Hace más o menos 15 mil años, en el norte de lo que ahora es Marruecos, al menos 30 personas murieron y fueron enterradas en las cuevas de Taforalt. Este es el cementerio más antiguo que se conoce. Desde entonces, enterrar a los muertos en un lugar determinado se ha vuelto costumbre en casi todas las culturas contemporáneas. La principal ventaja de enterrar a alguien es que se evita ver y oler la descomposición del cuerpo. Tal vez por eso, en muchas religiones el entierro es visto como un ritual obligatorio para pasar al más allá.
Cuando era pequeño, no me gustaba ir al cementerio porque era el lugar alejado de mi casa al que iba con mi familia para estar en silencio por una hora. Las lápidas, cuadradas, pequeñas y grises, estaban ordenadas uniformemente sobre el césped. No había un lugar para sentarse y había que caminar bastante para ir al baño.
La primera vez que realmente pensé sobre los cementerios fue cuando mi profesor de filosofía en el colegio nos dijo que según Heidegger, la gente debería pasar más tiempo en los cementerios, para acordarse de su muerte y así vivir más auténticamente. Poco después, fui con dos personas a visitar a César Moro, un poeta peruano que leímos en el colegio, cuyo cuerpo está enterrado en el Cementerio Matías Presbítero Maestro. Recuerdo sentir que debería tener emociones fuertes al entrar al cementerio y al encontrar su tumba, pero al recorrer los caminos lo único que tuve fue calor y sed.

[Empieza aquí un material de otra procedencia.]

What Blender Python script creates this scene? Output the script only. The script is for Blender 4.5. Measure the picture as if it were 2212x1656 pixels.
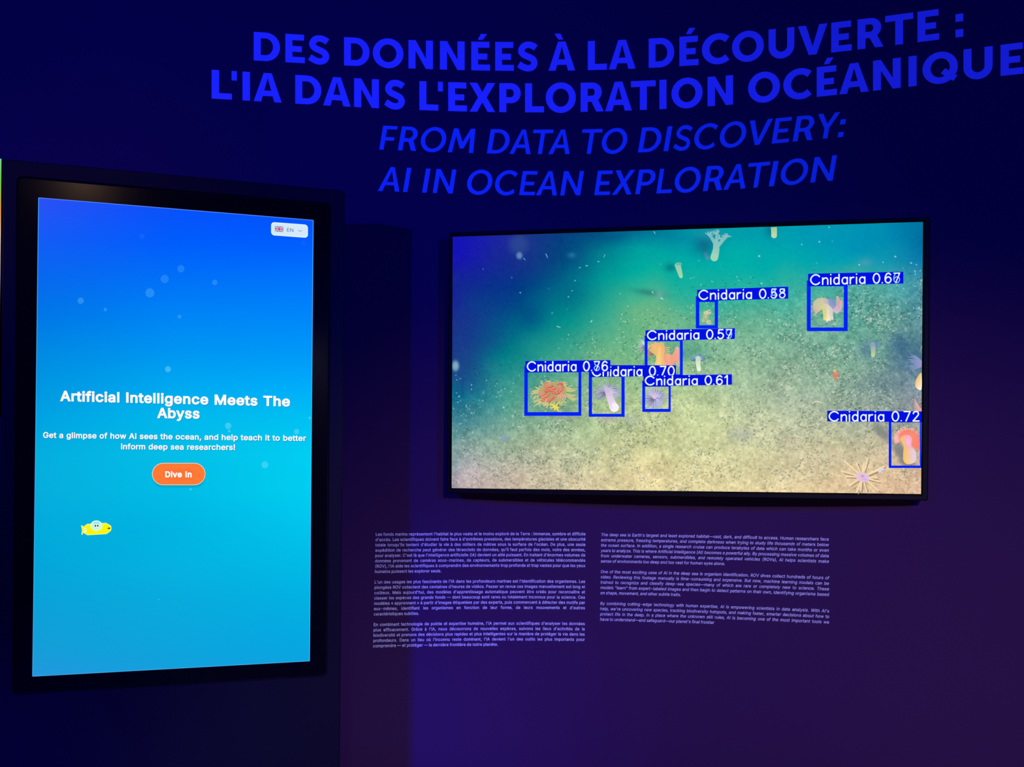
import bpy, math, random
import numpy as np
from mathutils import Vector, Matrix
from mathutils.geometry import delaunay_2d_cdt

for o in list(bpy.data.objects):
    bpy.data.objects.remove(o)
scn = bpy.context.scene
COL = scn.collection
W, H = 2212.0, 1656.0

# ------------------------------------------------------------ camera
F, CX, CY, ROLL, EYE = 2065.0, 1165.0, 993.0, 0.00864, 1.6
cam = bpy.data.objects.new('camera', bpy.data.cameras.new('camera'))
COL.objects.link(cam)
cam.data.sensor_fit = 'HORIZONTAL'
cam.data.sensor_width = 36.0
cam.data.lens = F / W * 36.0
cam.data.shift_x = -(CX - W / 2) / W
cam.data.shift_y = (CY - H / 2) / W
cam.location = (0, 0, EYE)
cam.rotation_mode = 'XYZ'
cam.matrix_world = Matrix.Translation((0, 0, EYE)) @ Matrix.Rotation(math.pi / 2, 4, 'X') @ Matrix.Rotation(ROLL, 4, 'Z')
cam.data.clip_start = 0.05
scn.camera = cam

# ------------------------------------------------------------ world, exposure
wd = bpy.data.worlds.new('world')
scn.world = wd
wd.use_nodes = True
wd.node_tree.nodes['Background'].inputs[0].default_value = (0.25, 0.22, 1.0, 1)
wd.node_tree.nodes['Background'].inputs[1].default_value = 0.0015
vs = scn.view_settings
vs.view_transform = 'Standard'
vs.look = 'None'
vs.exposure = 0.0
vs.gamma = 1.0
vs.use_curve_mapping = False

def lamp(name, kind, loc, target, energy, color, size=0.1, cone=60, blend=0.5):
    l = bpy.data.lights.new(name, kind)
    l.energy = energy
    l.color = color
    if kind == 'SPOT':
        l.spot_size = math.radians(cone)
        l.spot_blend = blend
        l.shadow_soft_size = size
    if kind == 'AREA':
        l.shape = 'DISK'
        l.size = size
    o = bpy.data.objects.new(name, l)
    COL.objects.link(o)
    o.location = loc
    d = Vector(target) - Vector(loc)
    o.rotation_euler = d.to_track_quat('-Z', 'Y').to_euler()
    return o

BLUE = (0.010, 0.016, 1.0)
# two blue stage spots (upper left, upper right), a violet text spot and weak warm spill near the floor
lamp('blue_spot', 'SPOT', (-3.05, -2.05, 2.95), (-1.25, 3.0, 1.9), 900, BLUE, 0.05, 48, 0.9)
lamp('blue_spot', 'SPOT', (2.0, -1.35, 2.75), (0.75, 3.05, 2.0), 480, BLUE, 0.05, 85, 0.9)
lamp('blue_fill', 'AREA', (2.75, -1.5, 1.9), (0.0, 3.0, 1.7), 24, BLUE, 1.6)  # added soft fill that lifts the shadows with blue
lamp('kiosk_foot_fill', 'SPOT', (-2.3, -0.2, 0.25), (-1.05, 2.65, 0.36), 620, (0.03, 0.006, 1.0), 0.08, 36, 1.0)  # added fill, no known fixture; turns the kiosk's lower front bluer
lamp('violet_spot', 'SPOT', (0.85, -1.5, 2.45), (0.62, 3.0, 0.28), 430, (0.72, 0.62, 0.72), 0.06, 52, 0.9)
lamp('warm_spot', 'SPOT', (-0.3, -0.7, 0.5), (-0.60, 3.0, 0.35), 26, (0.45, 1.0, 0.60), 0.1, 28, 1.0)
lamp('warm_spot', 'SPOT', (-0.77, -0.2, 3.11), (-1.28, 2.63, 2.36), 14, (1.0, 0.60, 0.34), 0.05, 22, 1.0)

# ------------------------------------------------------------ colour and materials
def lin(c):
    return tuple((x / 255.0 / 12.92) if x / 255.0 <= 0.04045 else ((x / 255.0 + 0.055) / 1.055) ** 2.4 for x in c)

def principled(name, base, rough=0.5, spec=0.5, bump=None, var=None, metal=0.0, coat=0.0):
    m = bpy.data.materials.new(name)
    m.use_nodes = True
    nt = m.node_tree
    b = nt.nodes['Principled BSDF']
    b.inputs['Base Color'].default_value = (*base, 1)
    b.inputs['Roughness'].default_value = rough
    b.inputs['Specular IOR Level'].default_value = spec
    b.inputs['Metallic'].default_value = metal
    b.inputs['Coat Weight'].default_value = coat
    tc = nt.nodes.new('ShaderNodeTexCoord')
    if var:
        n = nt.nodes.new('ShaderNodeTexNoise')
        n.inputs['Scale'].default_value = var[0]
        n.inputs['Detail'].default_value = 6
        r = nt.nodes.new('ShaderNodeValToRGB')
        r.color_ramp.elements[0].position = 0.3
        r.color_ramp.elements[1].position = 0.7
        r.color_ramp.elements[0].color = (*[x * (1 - var[1]) for x in base], 1)
        r.color_ramp.elements[1].color = (*[x * (1 + var[1]) for x in base], 1)
        nt.links.new(tc.outputs['Object'], n.inputs['Vector'])
        nt.links.new(n.outputs['Fac'], r.inputs['Fac'])
        nt.links.new(r.outputs['Color'], b.inputs['Base Color'])
    if bump:
        n = nt.nodes.new('ShaderNodeTexNoise')
        n.inputs['Scale'].default_value = bump[0]
        n.inputs['Detail'].default_value = 3
        u = nt.nodes.new('ShaderNodeBump')
        u.inputs['Strength'].default_value = bump[1]
        u.inputs['Distance'].default_value = 0.001
        nt.links.new(tc.outputs['Object'], n.inputs['Vector'])
        nt.links.new(n.outputs['Fac'], u.inputs['Height'])
        nt.links.new(u.outputs['Normal'], b.inputs['Normal'])
    return m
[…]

Años después, cuando murió mi abuelo, cremamos su cuerpo en otro cementerio. Una vez todos reunidos en la capilla, su hermano tomó el podio y dijo: ‘Diré lo que mi hermano hubiera querido que diga: ha muerto un hombre honesto’. En ese momento pensé que ese era el mejor discurso que alguna vez había escuchado, y que cuando muera me gustaría que alguien diga eso sobre mi en un cementerio.
Desde hace tres años vivo frente a un cementerio, al que voy de vez en cuando para caminar y para leer. Las tumbas son todas diferentes y están repartidas al borde de los caminos, junto a bancas, árboles y estatuas. A este cementerio las personas no van solo para visitar las tumbas, sino también para correr, pasear o sentarse. Es como un parque con un toque de melancolía, cortesía de los miles de personas enterradas ahí.
Como vivo tan cerca al cementerio, a más o menos 200 metros de mi cuarto está la tumba de Max Weber, quien algunos consideran el padre de la sociología y cuyo nombre lleva la facultad de sociología en mi universidad. En los primeros dos años que estuve aquí no visité su tumba ni una vez, porque entre los tantos caminos del cementerio parecía imposible encontrarla. Cuando por fin me di el trabajo de ver el mapa y caminé hasta su tumba, eso marcó la primera vez que había visitado a alguien en un cementerio por mi cuenta. Esa vez sí se sintió como algo significante, y me quedé frente a la tumba de Max Weber hasta que se puso el sol. No creo en las almas, pero saber que los restos de Max Weber estaban a unos metros de mí hicieron que deje de sentirse como un personaje histórico abstracto y que comience a sentirse como una persona que vivió y que murió.
A los cementerios les conviene que más personas los visiten, porque eso hace que se invierta más dinero en la jardinería y en las remodelaciones. Ahora, ir al cementerio me llena de un buen tipo de melancolía. Cuando estoy ahí no me siento más auténtico, pero sí pienso más seguido sobre la muerte en general y sobre mi muerte en particular. Cuando muera, no sé si querré que mis cenizas estén en un frasco, en el mar o enterradas en un cementerio. Pero viendo el lado bueno, para tomar esa decisión tengo el resto de mi vida.